> Objective: Make an exact copy of the listing below.

Source material start

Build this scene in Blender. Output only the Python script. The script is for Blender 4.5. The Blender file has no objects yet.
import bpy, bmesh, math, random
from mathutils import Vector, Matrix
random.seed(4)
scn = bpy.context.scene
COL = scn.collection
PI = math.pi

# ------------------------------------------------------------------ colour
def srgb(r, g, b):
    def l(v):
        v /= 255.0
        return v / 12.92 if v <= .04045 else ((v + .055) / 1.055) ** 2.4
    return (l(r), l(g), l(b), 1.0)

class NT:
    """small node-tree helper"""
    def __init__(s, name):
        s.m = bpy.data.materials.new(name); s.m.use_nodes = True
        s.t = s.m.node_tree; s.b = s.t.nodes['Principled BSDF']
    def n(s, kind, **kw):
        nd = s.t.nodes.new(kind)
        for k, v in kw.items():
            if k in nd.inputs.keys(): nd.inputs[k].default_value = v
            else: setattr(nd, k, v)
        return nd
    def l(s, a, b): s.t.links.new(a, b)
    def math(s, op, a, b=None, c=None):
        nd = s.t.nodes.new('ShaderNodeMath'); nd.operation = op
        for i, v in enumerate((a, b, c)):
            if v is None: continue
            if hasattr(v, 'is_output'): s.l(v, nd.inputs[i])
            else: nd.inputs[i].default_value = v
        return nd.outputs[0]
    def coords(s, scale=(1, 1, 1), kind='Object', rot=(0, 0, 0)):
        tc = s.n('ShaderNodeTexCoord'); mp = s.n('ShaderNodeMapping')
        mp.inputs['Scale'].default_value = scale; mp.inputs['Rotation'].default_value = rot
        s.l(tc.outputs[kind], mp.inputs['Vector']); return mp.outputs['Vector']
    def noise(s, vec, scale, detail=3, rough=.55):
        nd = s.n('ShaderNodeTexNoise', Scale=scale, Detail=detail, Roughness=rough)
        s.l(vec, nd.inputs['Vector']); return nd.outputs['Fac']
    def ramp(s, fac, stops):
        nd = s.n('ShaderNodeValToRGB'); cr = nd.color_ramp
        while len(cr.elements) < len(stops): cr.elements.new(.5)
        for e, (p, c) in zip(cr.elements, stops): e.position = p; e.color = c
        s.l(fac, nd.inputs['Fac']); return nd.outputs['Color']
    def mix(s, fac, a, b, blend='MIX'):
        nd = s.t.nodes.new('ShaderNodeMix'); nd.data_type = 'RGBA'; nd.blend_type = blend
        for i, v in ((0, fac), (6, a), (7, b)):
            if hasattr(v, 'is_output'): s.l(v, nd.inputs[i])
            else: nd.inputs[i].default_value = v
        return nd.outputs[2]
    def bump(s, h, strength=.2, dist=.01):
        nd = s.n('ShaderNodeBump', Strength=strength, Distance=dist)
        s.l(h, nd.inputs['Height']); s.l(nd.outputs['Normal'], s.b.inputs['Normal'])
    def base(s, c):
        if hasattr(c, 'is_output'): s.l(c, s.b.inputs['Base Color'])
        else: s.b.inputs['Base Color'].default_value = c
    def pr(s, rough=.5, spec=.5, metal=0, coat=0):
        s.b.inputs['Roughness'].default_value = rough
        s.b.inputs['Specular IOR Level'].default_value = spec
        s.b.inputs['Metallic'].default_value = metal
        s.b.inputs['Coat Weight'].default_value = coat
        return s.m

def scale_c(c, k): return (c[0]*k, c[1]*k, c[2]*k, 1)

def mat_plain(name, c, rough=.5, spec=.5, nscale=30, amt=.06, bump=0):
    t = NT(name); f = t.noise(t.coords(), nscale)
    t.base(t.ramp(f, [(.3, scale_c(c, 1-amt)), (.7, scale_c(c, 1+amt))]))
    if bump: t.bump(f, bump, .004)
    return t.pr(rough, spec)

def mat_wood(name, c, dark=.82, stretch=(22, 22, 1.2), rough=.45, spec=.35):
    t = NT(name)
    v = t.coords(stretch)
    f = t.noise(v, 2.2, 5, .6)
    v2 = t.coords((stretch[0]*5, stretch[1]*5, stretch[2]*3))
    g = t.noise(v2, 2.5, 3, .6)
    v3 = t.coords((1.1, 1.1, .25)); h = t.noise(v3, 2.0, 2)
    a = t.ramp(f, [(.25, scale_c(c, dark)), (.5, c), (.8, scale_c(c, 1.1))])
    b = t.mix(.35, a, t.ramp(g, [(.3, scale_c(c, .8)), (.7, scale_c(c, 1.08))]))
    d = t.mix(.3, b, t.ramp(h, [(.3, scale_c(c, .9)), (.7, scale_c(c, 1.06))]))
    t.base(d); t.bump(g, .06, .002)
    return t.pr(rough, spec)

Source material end

> Solution for this task:
Build this scene in Blender. Output only the Python script. The script is for Blender 4.5. The Blender file has no objects yet.
import bpy, bmesh, math, random
from mathutils import Vector, Matrix
random.seed(4)
scn = bpy.context.scene
COL = scn.collection
PI = math.pi

# ------------------------------------------------------------------ colour
def srgb(r, g, b):
    def l(v):
        v /= 255.0
        return v / 12.92 if v <= .04045 else ((v + .055) / 1.055) ** 2.4
    return (l(r), l(g), l(b), 1.0)

class NT:
    """small node-tree helper"""
    def __init__(s, name):
        s.m = bpy.data.materials.new(name); s.m.use_nodes = True
        s.t = s.m.node_tree; s.b = s.t.nodes['Principled BSDF']
    def n(s, kind, **kw):
        nd = s.t.nodes.new(kind)
        for k, v in kw.items():
            if k in nd.inputs.keys(): nd.inputs[k].default_value = v
            else: setattr(nd, k, v)
        return nd
    def l(s, a, b): s.t.links.new(a, b)
    def math(s, op, a, b=None, c=None):
        nd = s.t.nodes.new('ShaderNodeMath'); nd.operation = op
        for i, v in enumerate((a, b, c)):
            if v is None: continue
            if hasattr(v, 'is_output'): s.l(v, nd.inputs[i])
            else: nd.inputs[i].default_value = v
        return nd.outputs[0]
    def coords(s, scale=(1, 1, 1), kind='Object', rot=(0, 0, 0)):
        tc = s.n('ShaderNodeTexCoord'); mp = s.n('ShaderNodeMapping')
        mp.inputs['Scale'].default_value = scale; mp.inputs['Rotation'].default_value = rot
        s.l(tc.outputs[kind], mp.inputs['Vector']); return mp.outputs['Vector']
    def noise(s, vec, scale, detail=3, rough=.55):
        nd = s.n('ShaderNodeTexNoise', Scale=scale, Detail=detail, Roughness=rough)
        s.l(vec, nd.inputs['Vector']); return nd.outputs['Fac']
    def ramp(s, fac, stops):
        nd = s.n('ShaderNodeValToRGB'); cr = nd.color_ramp
        while len(cr.elements) < len(stops): cr.elements.new(.5)
        for e, (p, c) in zip(cr.elements, stops): e.position = p; e.color = c
        s.l(fac, nd.inputs['Fac']); return nd.outputs['Color']
    def mix(s, fac, a, b, blend='MIX'):
        nd = s.t.nodes.new('ShaderNodeMix'); nd.data_type = 'RGBA'; nd.blend_type = blend
        for i, v in ((0, fac), (6, a), (7, b)):
            if hasattr(v, 'is_output'): s.l(v, nd.inputs[i])
            else: nd.inputs[i].default_value = v
        return nd.outputs[2]
    def bump(s, h, strength=.2, dist=.01):
        nd = s.n('ShaderNodeBump', Strength=strength, Distance=dist)
        s.l(h, nd.inputs['Height']); s.l(nd.outputs['Normal'], s.b.inputs['Normal'])
    def base(s, c):
        if hasattr(c, 'is_output'): s.l(c, s.b.inputs['Base Color'])
        else: s.b.inputs['Base Color'].default_value = c
    def pr(s, rough=.5, spec=.5, metal=0, coat=0):
        s.b.inputs['Roughness'].default_value = rough
        s.b.inputs['Specular IOR Level'].default_value = spec
        s.b.inputs['Metallic'].default_value = metal
        s.b.inputs['Coat Weight'].default_value = coat
        return s.m

def scale_c(c, k): return (c[0]*k, c[1]*k, c[2]*k, 1)

def mat_plain(name, c, rough=.5, spec=.5, nscale=30, amt=.06, bump=0):
    t = NT(name); f = t.noise(t.coords(), nscale)
    t.base(t.ramp(f, [(.3, scale_c(c, 1-amt)), (.7, scale_c(c, 1+amt))]))
    if bump: t.bump(f, bump, .004)
    return t.pr(rough, spec)

def mat_wood(name, c, dark=.82, stretch=(22, 22, 1.2), rough=.45, spec=.35):
    t = NT(name)
    v = t.coords(stretch)
    f = t.noise(v, 2.2, 5, .6)
    v2 = t.coords((stretch[0]*5, stretch[1]*5, stretch[2]*3))
    g = t.noise(v2, 2.5, 3, .6)
    v3 = t.coords((1.1, 1.1, .25)); h = t.noise(v3, 2.0, 2)
    a = t.ramp(f, [(.25, scale_c(c, dark)), (.5, c), (.8, scale_c(c, 1.1))])
    b = t.mix(.35, a, t.ramp(g, [(.3, scale_c(c, .8)), (.7, scale_c(c, 1.08))]))
    d = t.mix(.3, b, t.ramp(h, [(.3, scale_c(c, .9)), (.7, scale_c(c, 1.06))]))
    t.base(d); t.bump(g, .06, .002)
    return t.pr(rough, spec)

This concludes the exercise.